Disconnect to Reconnect

I recently took a vinyasa class at one of my favorite local studios. I had noticed that one of the students had brought their phone into the studio, and although that’s not something that I would personally do, I didn’t think much about it. As we went through class, I was completely connected to my practice. It was one of those practices where I felt like I was the only person in the room. I was in the moment with full connection to my mind, body and breath. That was until towards the end of class when we were in Ardha Matsyendrasana and we had turned to face the back of the room. Right in front of me was that same student having a full conversation over text while she was in her seated twist. I looked around the room to see if any one else had noticed. There were a few people who had also taken notice of this technology based conversation taking place. I was completely dumbfounded and for the rest of my practice I was distracted by this student and unable to return back to that bliss-filled state of presence on my mat.

Most classes are only 60-75 minutes long. Are we a society that is so reliant on our technology that we cannot be without it for even an hour at a time in order to be able to work on what matters most? Our own mental and physical health are at stake here. The idea of setting my phone next to my yoga mat gives me a tremendous amount of anxiety. I appreciate and look forward to time that I am completely unreachable and disconnected from my phone and endless social media feeds. There is something freeing and liberating about knowing that for the next hour or so nobody is wanting anything from me, I have nowhere to be, no phone calls/texts to answer, nothing. I can completely be present on my mat. When I am practicing yoga and meditation, my practice works better and feels better if I am able to focus on what is happening in my body and mind. Connecting with my breath as I move from posture to posture. My practice is my time.

I am highly against cell phones in class and although I would not ban my students from having them next to their mat, I would strongly encourage them to think about why they feel the need to do so. If they truly have to have it, and I feel that there are certain situations that warrant it (which would include a nurse/doctor being on call, having kids that are at home by themselves so mommy/daddy could get their practice in or various other personal issues) I would ask that the student place their mat in the back row with their phone on vibrate and if they need to answer it to kindly step out and be discreet when doing so. If you feel so connected to your phone that you cannot be without it for an hour, I would venture to say that you probably need yoga more than anyone else in the room.

In this fast paced, technology driven society that we live in, it is so important to shut down, detach, unplug and turn it off for just a short while in order to spend time reconnecting with who we truly are.

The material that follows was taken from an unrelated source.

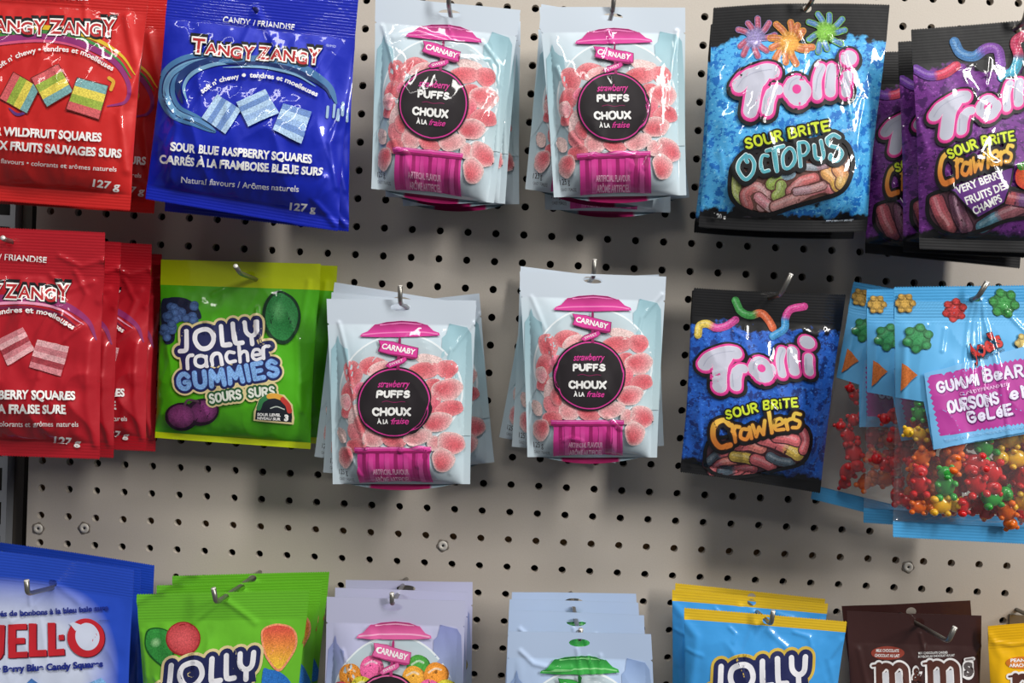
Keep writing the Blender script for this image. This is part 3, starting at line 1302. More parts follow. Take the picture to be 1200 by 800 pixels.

Although technology makes our lives easier (most of the time), more convenient and something in which we rely heavily on to do our day to day activities, it does not define who we are. One of the eight limbs of yoga is the called the yamas. These are the social restraints that we should adhere to in order to help us get closer to obtaining liberation and finding eternal bliss. There are five yamas: Ahimsa (non-violence), Staya (truthfulness), Asteya (non-stealing), Brahmacharya (moderation) and finally, aparigraha (nonattachment). Nonattachment would include treating your cell phone as a security blanket. Not allowing yourself to go anywhere or do anything without it. If you’re cell phone is next to your mat and you are constantly distracted by texts, phone calls, etc. you are wasting your time and your practice is nothing more than just moving your body around on a mat. There is no presence, no focus, no deeper sense of self. It is all just fluff.

So, next time you consider setting your phone next to your mat, think twice. Know that you deserve your time more than anybody else. You deserve your practice, your connection to your breath, your intention. . Allow yourself to fully take advantage of the short time you have to be able to turn everything off and tune in to your mind and body. YOU deserve it and you will be able to take away so much more from your practice. Guaranteed.


One thought on “Disconnect to Reconnect

  1. This is such a great post. While, I too, have never had this happen in class…it would completely distract me! I love your ideas about disconnecting and really turning off during practice. In a world of constantly being connected, I love to have my “me” time during my practice.